Tulsa Night Out brings neighbors together

Over a dozen Tulsa neighborhoods had get-togethers as part of Tulsa Night Out. (Mummolo/KTUL) 

Normally, a story about Tulsa Night Out would feature several interviews, given the very nature of the event.

"The whole point is to get to know your neighbors," said Jennifer Rush, Executive Director of Tulsa Crime Stoppers.

Right, but, when we met Mrs. Karen McCartney…

"I've been robbed in my classroom at school," she said.

We knew immediately, that we'd only have room for one person in this story about fighting crime, a teacher who taught for for 38 years and one day witnessed a student steal her purse.

"He knew I knew him. So I went to the office and reported it. He never came back to school again. He quit school.
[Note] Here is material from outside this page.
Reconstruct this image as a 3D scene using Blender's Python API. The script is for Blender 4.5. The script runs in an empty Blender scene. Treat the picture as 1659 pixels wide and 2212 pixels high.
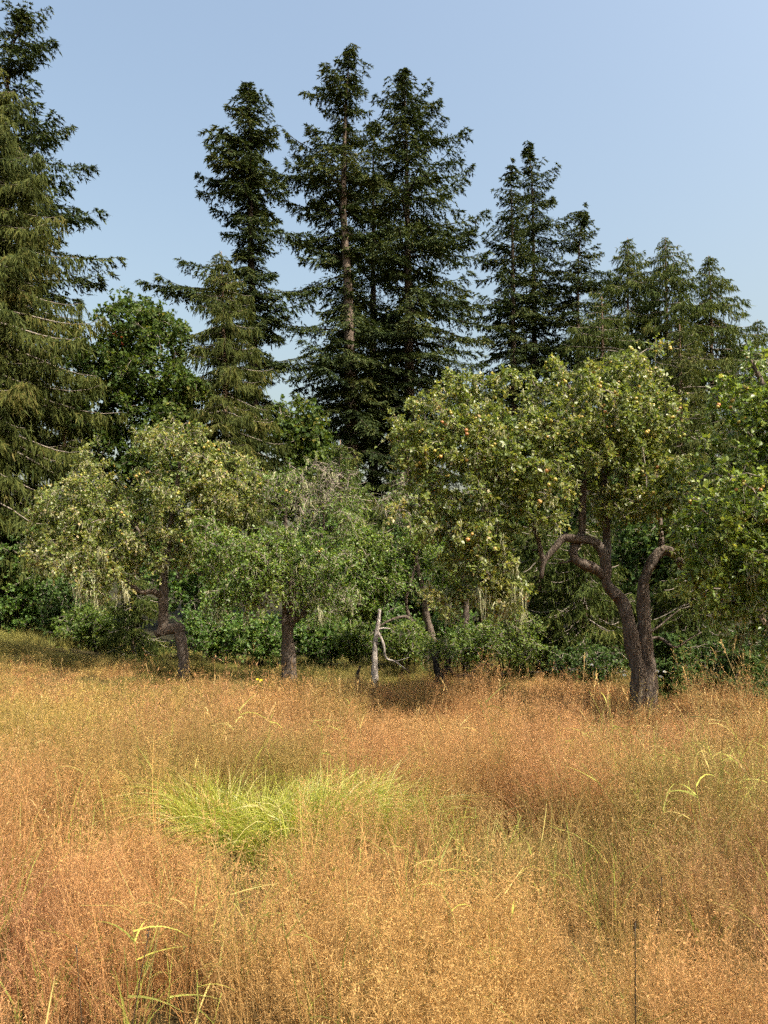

And I had $25 dollars and a few cents, and the judge put a bench warrant out of him because they couldn't find him and seven or eight years later he got arrested for something or other and the judge just chewed him out and made him pay me back my money. And he came to school with a policeman to pay me," she said.

And that, in a nutshell, sums up one of the reasons Tulsa's crime rate is what it is, she says, lack of an education.

"I think that's part of the problem, they didn't get an education, they can't get a good job that they're happy with, so they just go do crime," she said.

We now return you to a regularly scheduled story about neighbors meeting neighbors, including Mrs. McCartney.

"Cause a lot of them, I've never seen before," she laughed.